Trying to solve second order DE through Euler and Runge_Kutta method

Question

I am trying to solve a spring-mass problem with both Euler and Range-Kutta method and compare the plots. I have written functions for both Euler and Runge-Kutta but after calling the function to my problem , it seems my plot is not showing any data. please help me fix the plot and check if there is any error in my code, thanks

#function Euler
def euler ( y, t, dt, derivative):
    y_next = y + derivative(y, t) * dt
    return y_next

# function Runge-Kutta
# 2nd order Runge-Kutta method routine

def Runge_Kutta (y, time, dt, derivative):
    k0 = dt * derivative (y, time)
    k1 = dt * derivative (y + k0, time + dt)
    y_next = y + 0.5 * (k0 + k1)
    return y_next

and here is the problem I am trying to solve

[![""" A spring and mass  system. the coefficient of friction \mu is not negligible.generate a position vs. time plot for the motion of the mass, given an initial displacement x = 0.2m , spring constant k = 42 N/m , mass m =0.25 Kg, coefficient of friction \mu = 0.15 and initial velocity v = 0

F = -kx +/-mu mg """


from pylab import *
from Runge_Kutta_routine import Runge_Kutta
from eulerODE import euler

N = 500      #input ("How many number of steps to take?")
x0 = 0.2
v0 = 0.0
tau = 3.0     #input ("What is the total time of the simulation in seconds?")
dt = tau /float ( N-1)

k = 41.0      #input (" what is the spring constant?")
m = 0.25      #input ("what is the mass of the bob?")
gravity = 9.8
mu = 0.15     #input ("what is the coefficient of friction?")

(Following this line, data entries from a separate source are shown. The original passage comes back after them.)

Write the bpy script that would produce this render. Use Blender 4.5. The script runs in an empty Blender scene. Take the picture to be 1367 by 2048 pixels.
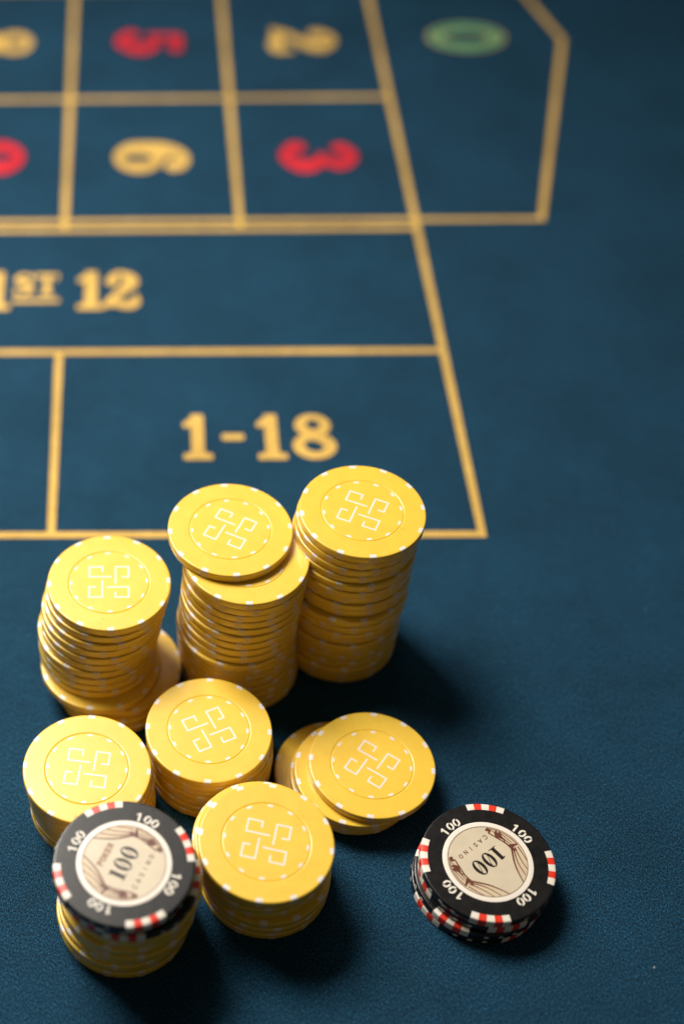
import bpy, math, random
import numpy as np
from mathutils import Vector, Matrix

random.seed(7)
SC = bpy.context.scene
COL = SC.collection
MM = 0.001            # everything below is written in millimetres
R_ = math.radians

# ------------------------------------------------------------------ camera
cam_d = bpy.data.cameras.new('camera')
cam = bpy.data.objects.new('camera', cam_d)
COL.objects.link(cam)
cam.location = (-132.67265*MM, -344.55661*MM, 385.93357*MM)
cam.rotation_euler = (0.65852, 0.01507, 0.01064)
cam_d.sensor_fit = 'HORIZONTAL'
cam_d.sensor_width = 36.0
cam_d.lens = 2752.842/1367*36.0
cam_d.shift_x = (683.5-201.59)/1367
cam_d.shift_y = (1263.996-1024)/1367
cam_d.clip_start = 0.01
cam_d.clip_end = 50
cam_d.dof.use_dof = True
cam_d.dof.focus_distance = 0.426
cam_d.dof.aperture_fstop = cam_d.lens/13.0
cam_d.dof.aperture_blades = 0
SC.camera = cam

# ------------------------------------------------------------------ room light, lamp and added fill
world = bpy.data.worlds.new('World')
SC.world = world
world.use_nodes = True
bg = world.node_tree.nodes['Background']
bg.inputs['Color'].default_value = (1.0, 0.88, 0.66, 1)
bg.inputs['Strength'].default_value = 0.078

def lamp(name, loc, target, w, h, power, color):
    d = bpy.data.lights.new(name, 'AREA')
    d.shape = 'RECTANGLE'; d.size = w; d.size_y = h
    d.energy = power; d.color = color
    o = bpy.data.objects.new(name, d)
    COL.objects.link(o)
    o.location = loc
    o.rotation_euler = (Vector(target)-Vector(loc)).to_track_quat('-Z', 'Y').to_euler()
    return o
key = lamp('table_lamp', (-0.47, 0.35, 0.78), (-0.22, 0.0, 0), 0.38, 0.38, 3.85, (1.0, 0.94, 0.86))
lamp('fill_panel', (-0.50, 0.80, 1.25), (-0.12, -0.08, 0), 1.4, 0.9, 3.0, (1.0, 0.96, 0.92))  # unseen broad panel, added for faint fill and sheen on the chips
key.data.spread = R_(82)

SC.view_settings.view_transform = 'Standard'
SC.view_settings.look = 'None'
SC.view_settings.exposure = 0.0
SC.view_settings.gamma = 1.0

# ------------------------------------------------------------------ materials
def srgb(r, g, b):
    f = lambda c: (c/255/12.92) if c/255 <= .04045 else ((c/255+.055)/1.055)**2.4
    return (f(r), f(g), f(b), 1)

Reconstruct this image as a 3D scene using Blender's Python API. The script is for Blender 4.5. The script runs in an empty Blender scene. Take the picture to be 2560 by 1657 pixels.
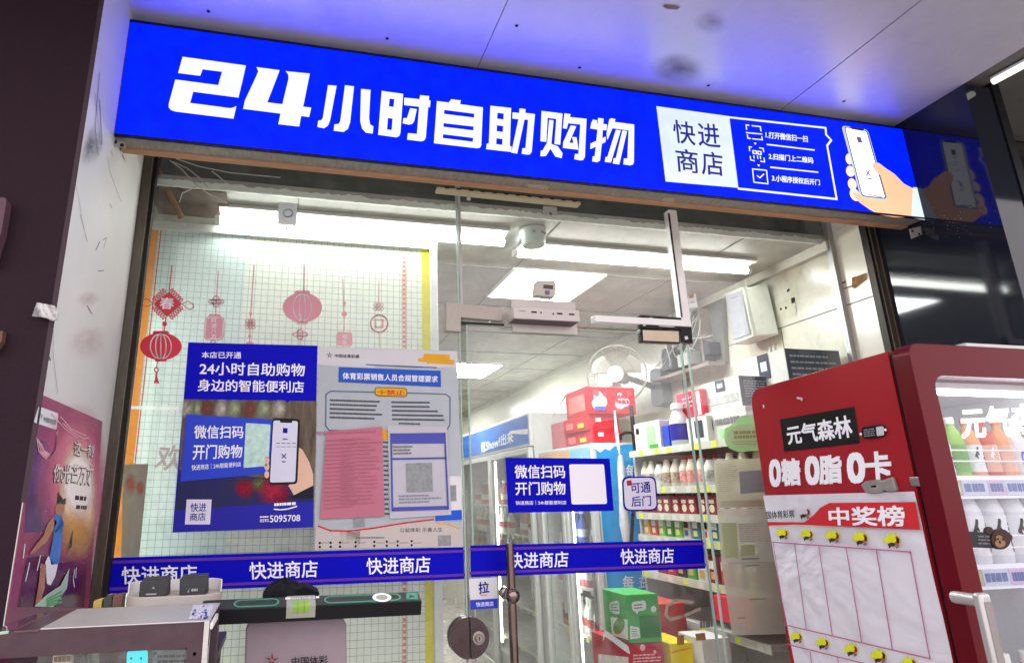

""" we create a Nx2 array for storing the results of our calculations. Each 2- element row will be used for the state of the system at one instant, and each instant is separated by time dt. the first element in each row will denote position, the second would be velocity"""

y = zeros (\[N,2\])

y \[0,0\] = x0
y \[0,1\] = v0

def SpringMass (state, time):
    """ we break this second order DE into two first order DE introducing dx/ dt = v & dv/dt = kx/ m +/- mu g....

Note that the direction of the frictional force changes depending on the sign of the velocity, we handle this with an if statement."""


    g0 = state\[1\]
    if g0 > 0:
        g1 = -k/m * state \[0\] - gravity * mu
    else:
        g1 = -k/m * state \[0\] + gravity * mu

    return array (\[g0, g1\])

# Now we do the calculations
# loop only N-1 so that we don;t run into a problem addresssing y\[N+1\] on the last point

    for j in range (N-1):
        #y \[j+1\] = euler ( y\[j\] , 0, dt, SpringMass)
        y \[j+1\] = Runge_Kutta ( y\[j\], 0 , dt, SpringMass)

# Now we plot the result

time = linspace ( 0 , tau, N)
plot ( time, y\[:,0\], 'b-', label ='position')

xlabel('time')
ylabel('position')


show()][1]][1] 

Answer 1

It looks like your loop starting with for j in range (N-1): that calculates array y is indented, so Python considers those lines to be part of the function SpringMass. Since those lines come after the return statement, they are never executed.

To correct this, move those lines so the for line has no indentation and the other lines have only four-spaces of indentation. See if that solves your problem.

Note that your code as written here will still not work. You have extraneous backslashes before square brackets, you write your Euler and Runge_Kutta functions in a single unnamed module but the main code expects them to be in two different modules, etc. You also have many examples of bad style. Those problems are probably why you have not yet gotten any (other) answer. Do yourself a favor and clean your code before posting here and clean up your style.